Book Review: To Ride a Rising Storm, by Moniquill Blackgoose

I loved Moniquill Blackgoose’s debut novel, To Shape a Dragon’s Breath, which certainly earned its Andre Norton Nebula Award for Middle Grade and Young Adult Fiction in 2023 and its Lodestar Award for Best Young Adult Book in 2024 and justified Blackgoose’s winning the Astounding Award for Best New Writer in 2025. So I’ve been greatly anticipating its sequel, the second book of Nampeshiweisit. I’m happy to say that I really enjoyed To Ride a Rising Storm!

As a sequel, it doesn’t offer quite as much sensawunda as its predecessor, but some new worldbuilding is introduced, including some new characters from new cultures. Moreover, plot threads of personal relationships and intercultural conflicts are continued and expanded, in interesting and sometimes unexpected ways.

Cover of To Ride a Rising Storm, by Moniquill Blackgoose, featuring two dragons flying in a clockwise circle, with leaves, around a glowing circle with black tendrils coming off it.

In the first book, teenage Anequs found a dragon’s egg and bonded with the hatchling Kasaqua, but was forced to leave her island and go to a dragon school run by the Anglish, her continent’s colonizers, to prevent Kasaqua from being taken away from her and killed as a dangerous feral animal. She studied what she had to, including rituals to shape the wild magic of a dragon’s breath into alchemically useful elements. Refusing to keep her head down as a “properly grateful” native, she became somewhat reluctantly involved in politics, standing up for herself and her people’s ways, earning renown from some and hatred from others.

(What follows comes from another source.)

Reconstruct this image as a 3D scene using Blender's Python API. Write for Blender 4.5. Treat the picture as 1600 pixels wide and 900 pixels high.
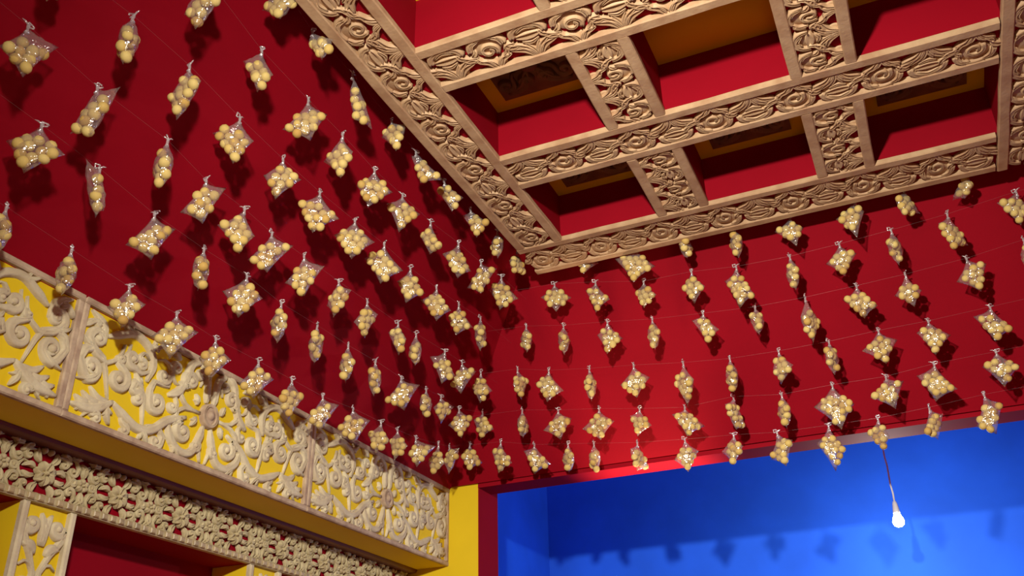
import bpy, math, random
import numpy as np
from mathutils import Matrix, Vector

for o in list(bpy.data.objects):
    bpy.data.objects.remove(o)
sc = bpy.context.scene
COL = sc.collection

# ------------------------------------------------------------------ camera
cam_d = bpy.data.cameras.new('camera'); cam = bpy.data.objects.new('camera', cam_d)
COL.objects.link(cam); sc.camera = cam
cam_d.sensor_width = 36.0; cam_d.lens = 1461.95/1600*36.0; cam_d.clip_start = .02
YAW, PITCH, ROLL = (math.radians(a) for a in (23.403, 27.833, -1.174))
cam.matrix_world = (Matrix.Translation((0, 0, 1.5)) @ Matrix.Rotation(YAW, 4, 'Z') @
                    Matrix.Rotation(math.pi/2+PITCH, 4, 'X') @ Matrix.Rotation(ROLL, 4, 'Z'))

# ------------------------------------------------------------------ world, lights, exposure
w = bpy.data.worlds.new('world'); sc.world = w; w.use_nodes = True
w.node_tree.nodes['Background'].inputs[0].default_value = (.02, .02, .025, 1)
w.node_tree.nodes['Background'].inputs[1].default_value = 1.0
vs = sc.view_settings
vs.view_transform = 'Standard'; vs.look = 'None'; vs.gamma = 1.0; vs.use_curve_mapping = False
vs.exposure = 0.0

def lamp(name, kind, loc, power, color, radius, target=None, angle=None, blend=.5):
    d = bpy.data.lights.new(name, kind); d.energy = power; d.color = color; d.shadow_soft_size = radius
    o = bpy.data.objects.new(name, d); COL.objects.link(o); o.location = loc
    if target is not None:
        o.rotation_euler = (Vector(target)-Vector(loc)).to_track_quat('-Z', 'Y').to_euler()
    if angle: d.spot_size = math.radians(angle); d.spot_blend = blend
    return o
rl = lamp('room_lamp', 'POINT', (-.37, .21, 2.74), 715, (1.0, .93, .81), .05)
# reflector lamp: its beam falls off with the angle from the beam axis
ax = (Vector((-.55, 3.7, 1.95))-rl.location).normalized()
rl.data.use_nodes = True; lt = rl.data.node_tree; em = lt.nodes['Emission']
ge = lt.nodes.new('ShaderNodeNewGeometry'); dt = lt.nodes.new('ShaderNodeVectorMath'); dt.operation = 'DOT_PRODUCT'; dt.inputs[1].default_value = ax
mx = lt.nodes.new('ShaderNodeMath'); mx.operation = 'MAXIMUM'; mx.inputs[1].default_value = .02
pw = lt.nodes.new('ShaderNodeMath'); pw.operation = 'POWER'; pw.inputs[1].default_value = 3.8
lt.links.new(ge.outputs['Incoming'], dt.inputs[0]); lt.links.new(dt.outputs['Value'], mx.inputs[0]); lt.links.new(mx.outputs[0], pw.inputs[0])
lt.links.new(pw.outputs[0], em.inputs['Strength'])
lamp('fill_light', 'POINT', (.3, -.9, 1.0), 26, (1.0, .62, .34), .35)  # added warm fill behind the camera for soffit and shadows, no real fixture
lamp('alcove_uplight', 'SPOT', (-1.05, 4.24, 1.9), 150, (1.0, .70, .45), .03, (-1.08, 4.06, 2.8), 52, 1.0)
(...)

Since the first book covered the first year of Anequs’ life with Kasaqua, ending with their first school year together, I had expected the second book to cover their second summer and school year. But events moved much slower than I expected (with half of the book read, it was just the first week of school) and also much faster, ending partway through the first semester. The most virulent racists and reactionary colonizers bitterly resent the rights being asserted by the conquered, aided by the semi-liberal elected jarl who rules the area and also wants more representation for the commoners of his own race. Individual acts are expanded organizationally, with dramatic and often tragic results.

This isn’t all about the colonization conflict, however, even though that does invade nearly every aspect of life. Anequs continues to struggle with relationships; raised among the open and tolerant indigenous islanders, she keeps running up against the taught prejudices and inhibitions of Theod, an indigenous orphan raised by the Anglish, and the time constraints and self-preservation practices of Liberty, an indentured servant at the school. She’s also happy to make friends with Jadi, a Pollish/Zhidi student, and even a visitor from beyond the Anglish empire.

The book doesn’t quite end on a cliffhanger, but it’s explicitly just a short breathing space before a much larger looming conflict. The Nampeshiweisit books will need to be at least a trilogy to finish the overall story, but I wouldn’t be at all surprised if they extend to four, five, or more books. I’m fascinated to see where this series will go, especially because of how it’s already subverted my expectations.


To Ride a Rising Storm is coming Jan. 27, 2026, and is available for preorder now.

Content warnings: Racism, colonialism (both negatively depicted and resisted); rioting, fighting, injuries, deaths.

Comps: Naomi Novik’s Temeraire series; various magic academy series; Sheine Lende, by Darcie Little Badger.

Disclaimer: I received a free eARC of this book for review from the publisher via NetGalley.